Enfin, le dernier élément du paratexte qu'il
nous semble pertinent de relever car il sert également d'indicateur de
suivi à l'institution elle-même, est le nombre de mentions «
j'aime » attribuées à la page. Le nombre est fluctuant (les
internautes peuvent finir par cliquer sur « je n'aime plus » pour ne
plus voir apparaître les posts du MNHN dans leur fil d'actualités)

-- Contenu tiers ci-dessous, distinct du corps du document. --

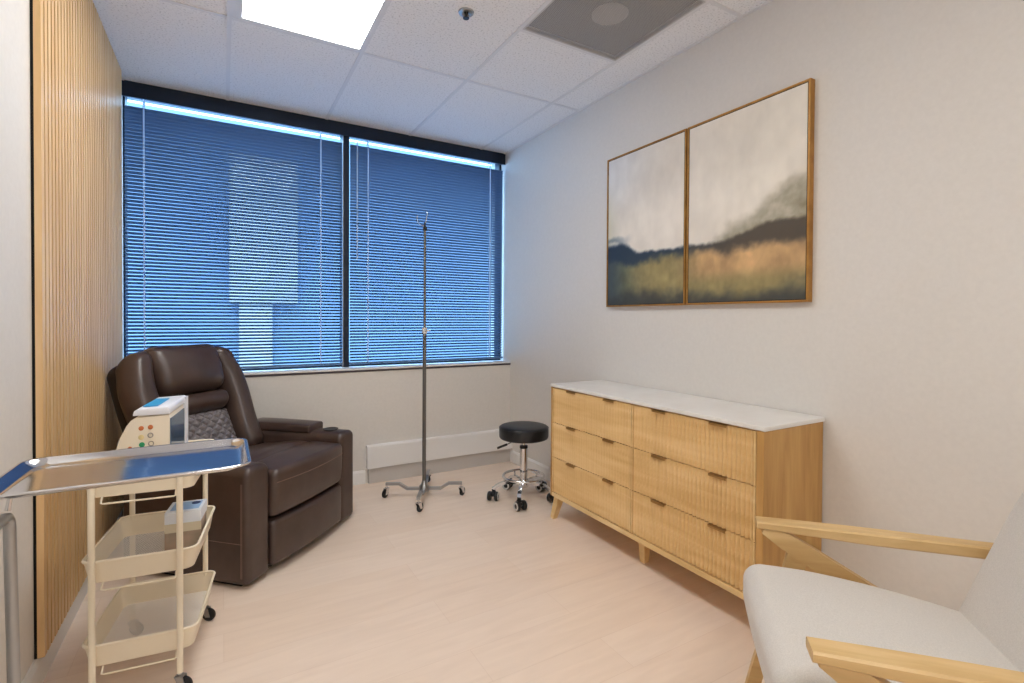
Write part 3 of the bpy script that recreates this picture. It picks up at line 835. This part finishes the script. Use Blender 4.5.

mais la tendance est à la hausse de manière
générale. Au 15 février 2016, la page comptait 53 242
mentions « j'aime ». A titre de comparaison, à la même
date, la page du Jardin des Plantes en comptait 89 135, la Ménagerie 15
208, le Musée de l'Homme 13 346, Vigienature 5595 et l'Arboretum de
Chèvreloup 1 081. Quant aux pages aimées par le MNHN, on retrouve
tous les sites du MNHN qui disposent d'un compte Facebook officiel : le Jardin
des Plantes, Musée de l'Homme, Grande Galerie de Minéralogie,
Grande Galerie de l'Evolution, le Parc Zoologique de Paris, le Jardin Botanique
Exotique Val Rahmeh, le Harmas Jean-Henri Fabre, la Réserve Zoologique
de la Haute-Touche et le Musée Buffon.